Such a description of regressive literature covers many aspects of Romantic ideas in culture too.

What is progressive culture today?

Image below: Ngugi wa Thiong’o. His work includes novels, plays, short stories, and essays, ranging from literary and social criticism to children’s literature.

The multilingual Indian writer K. Damodaran (1912 – 1976) set out his beliefs on progressive literature as a literature in which the writer should adopt a scientific approach towards viewing things, try to eradicate superstitions and blind practices, and not isolate himself or herself from society. He also believed in literatures that preserved regional languages.

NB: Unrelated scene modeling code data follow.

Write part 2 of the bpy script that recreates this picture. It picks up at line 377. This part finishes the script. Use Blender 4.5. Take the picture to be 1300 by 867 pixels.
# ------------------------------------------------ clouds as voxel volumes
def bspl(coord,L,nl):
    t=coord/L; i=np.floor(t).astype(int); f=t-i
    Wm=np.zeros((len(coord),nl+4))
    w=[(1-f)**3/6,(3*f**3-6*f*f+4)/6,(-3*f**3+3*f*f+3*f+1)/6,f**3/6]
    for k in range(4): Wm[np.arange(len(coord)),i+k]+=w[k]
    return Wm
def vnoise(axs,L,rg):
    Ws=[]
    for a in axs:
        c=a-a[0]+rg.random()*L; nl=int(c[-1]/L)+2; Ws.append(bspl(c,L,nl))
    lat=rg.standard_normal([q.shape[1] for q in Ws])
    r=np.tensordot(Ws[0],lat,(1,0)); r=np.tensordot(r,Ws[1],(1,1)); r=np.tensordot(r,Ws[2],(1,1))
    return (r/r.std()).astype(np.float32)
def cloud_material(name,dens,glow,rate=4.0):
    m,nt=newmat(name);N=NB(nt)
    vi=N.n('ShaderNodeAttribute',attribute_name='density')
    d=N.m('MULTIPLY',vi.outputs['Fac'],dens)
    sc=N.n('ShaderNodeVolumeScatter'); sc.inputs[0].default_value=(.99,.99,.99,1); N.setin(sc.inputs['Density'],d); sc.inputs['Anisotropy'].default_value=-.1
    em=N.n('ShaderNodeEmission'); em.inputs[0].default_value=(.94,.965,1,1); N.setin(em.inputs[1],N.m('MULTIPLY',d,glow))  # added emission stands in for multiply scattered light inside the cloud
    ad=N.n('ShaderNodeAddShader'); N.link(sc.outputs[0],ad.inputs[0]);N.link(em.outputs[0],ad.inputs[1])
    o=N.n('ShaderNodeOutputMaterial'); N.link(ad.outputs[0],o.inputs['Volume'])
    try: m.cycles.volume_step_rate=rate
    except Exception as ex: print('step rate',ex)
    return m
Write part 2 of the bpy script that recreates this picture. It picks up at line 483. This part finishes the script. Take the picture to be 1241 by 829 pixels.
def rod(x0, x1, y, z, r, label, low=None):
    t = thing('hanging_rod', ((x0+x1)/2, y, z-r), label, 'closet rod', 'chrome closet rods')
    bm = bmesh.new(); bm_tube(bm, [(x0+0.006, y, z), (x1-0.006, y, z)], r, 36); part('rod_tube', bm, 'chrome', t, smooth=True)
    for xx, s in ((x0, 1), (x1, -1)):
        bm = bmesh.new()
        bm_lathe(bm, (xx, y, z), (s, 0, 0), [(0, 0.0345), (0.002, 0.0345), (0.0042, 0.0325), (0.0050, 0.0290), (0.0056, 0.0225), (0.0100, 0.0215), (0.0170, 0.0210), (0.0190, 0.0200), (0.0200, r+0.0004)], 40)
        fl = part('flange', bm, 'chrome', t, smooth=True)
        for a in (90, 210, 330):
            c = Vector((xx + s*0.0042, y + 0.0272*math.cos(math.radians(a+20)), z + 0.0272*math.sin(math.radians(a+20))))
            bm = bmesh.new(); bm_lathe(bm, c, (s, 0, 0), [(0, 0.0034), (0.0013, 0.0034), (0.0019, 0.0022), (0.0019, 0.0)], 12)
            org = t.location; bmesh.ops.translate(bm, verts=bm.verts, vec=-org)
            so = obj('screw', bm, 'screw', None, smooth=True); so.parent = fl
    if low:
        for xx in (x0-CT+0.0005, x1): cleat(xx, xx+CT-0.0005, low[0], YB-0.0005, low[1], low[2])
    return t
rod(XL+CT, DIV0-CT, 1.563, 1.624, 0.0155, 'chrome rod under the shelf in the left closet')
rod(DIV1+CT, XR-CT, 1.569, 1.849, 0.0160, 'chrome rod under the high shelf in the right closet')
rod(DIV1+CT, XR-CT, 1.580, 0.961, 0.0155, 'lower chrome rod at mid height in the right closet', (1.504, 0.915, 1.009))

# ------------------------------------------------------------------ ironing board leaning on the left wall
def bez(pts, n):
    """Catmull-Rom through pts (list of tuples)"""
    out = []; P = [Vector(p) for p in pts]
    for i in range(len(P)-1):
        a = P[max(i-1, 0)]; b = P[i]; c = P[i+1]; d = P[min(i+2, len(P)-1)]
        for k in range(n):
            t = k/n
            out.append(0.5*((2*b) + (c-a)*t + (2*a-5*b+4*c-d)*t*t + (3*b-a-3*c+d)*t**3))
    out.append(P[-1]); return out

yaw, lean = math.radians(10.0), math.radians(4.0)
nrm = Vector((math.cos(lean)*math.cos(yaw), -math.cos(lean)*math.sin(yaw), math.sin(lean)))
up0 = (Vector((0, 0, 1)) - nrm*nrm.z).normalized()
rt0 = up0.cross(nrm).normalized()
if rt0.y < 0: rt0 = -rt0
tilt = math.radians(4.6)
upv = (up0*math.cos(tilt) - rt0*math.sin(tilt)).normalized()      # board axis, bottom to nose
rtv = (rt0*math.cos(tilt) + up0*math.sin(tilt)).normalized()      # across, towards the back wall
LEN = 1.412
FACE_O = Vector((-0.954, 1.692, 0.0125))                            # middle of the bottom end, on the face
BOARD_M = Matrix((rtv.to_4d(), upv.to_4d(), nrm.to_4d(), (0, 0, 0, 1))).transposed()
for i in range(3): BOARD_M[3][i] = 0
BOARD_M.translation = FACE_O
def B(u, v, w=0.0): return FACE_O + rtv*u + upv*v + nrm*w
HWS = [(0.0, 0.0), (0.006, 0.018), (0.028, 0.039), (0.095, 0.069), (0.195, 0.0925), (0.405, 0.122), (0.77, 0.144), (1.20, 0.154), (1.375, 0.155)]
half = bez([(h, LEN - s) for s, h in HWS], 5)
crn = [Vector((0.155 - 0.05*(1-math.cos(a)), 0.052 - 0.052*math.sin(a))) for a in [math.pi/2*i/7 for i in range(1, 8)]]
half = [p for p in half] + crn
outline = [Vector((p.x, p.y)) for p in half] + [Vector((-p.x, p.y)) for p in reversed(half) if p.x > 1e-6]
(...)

One writer who puts such ideas into action in both fiction and prose is the Kenyan writer Ngugi wa Thiong’o (not to mention Swiftian satire). While there are many African writers writing social literature about the lives of African people today, Ngugi has been important for his emphasis on the formal qualities of language as well the radical content of his novels. His use of his local Gikuyu language as the original language of his novels is an important anti-colonial aspect of his purpose for writing. As English moves from being the dominant hegemonic language of earlier colonised countries such as Ireland and Kenya to being super hegemonic globally due to the influence of satellite broadcasting and the internet, such linguistic strategies of Ngugi may become more significant when formally ‘major’ languages themselves also start to come under threat.

Conclusion

While there have been obvious influences of Romanticism on writers like Dickens, it could be argued that the realist impulse was a stronger drive and that Dickens knew and understood the poverty he described so well in his novels. This drive to incorporate and expose all forms of oppression in literary work could be described as one of the fundamentals that links the writers in the centuries old development of progressive literature. But, however progressive literature is defined into the future, it can be sure that its writers will not be appreciated for exposing the dark side of human oppression except by those whose voices too often remain unheard.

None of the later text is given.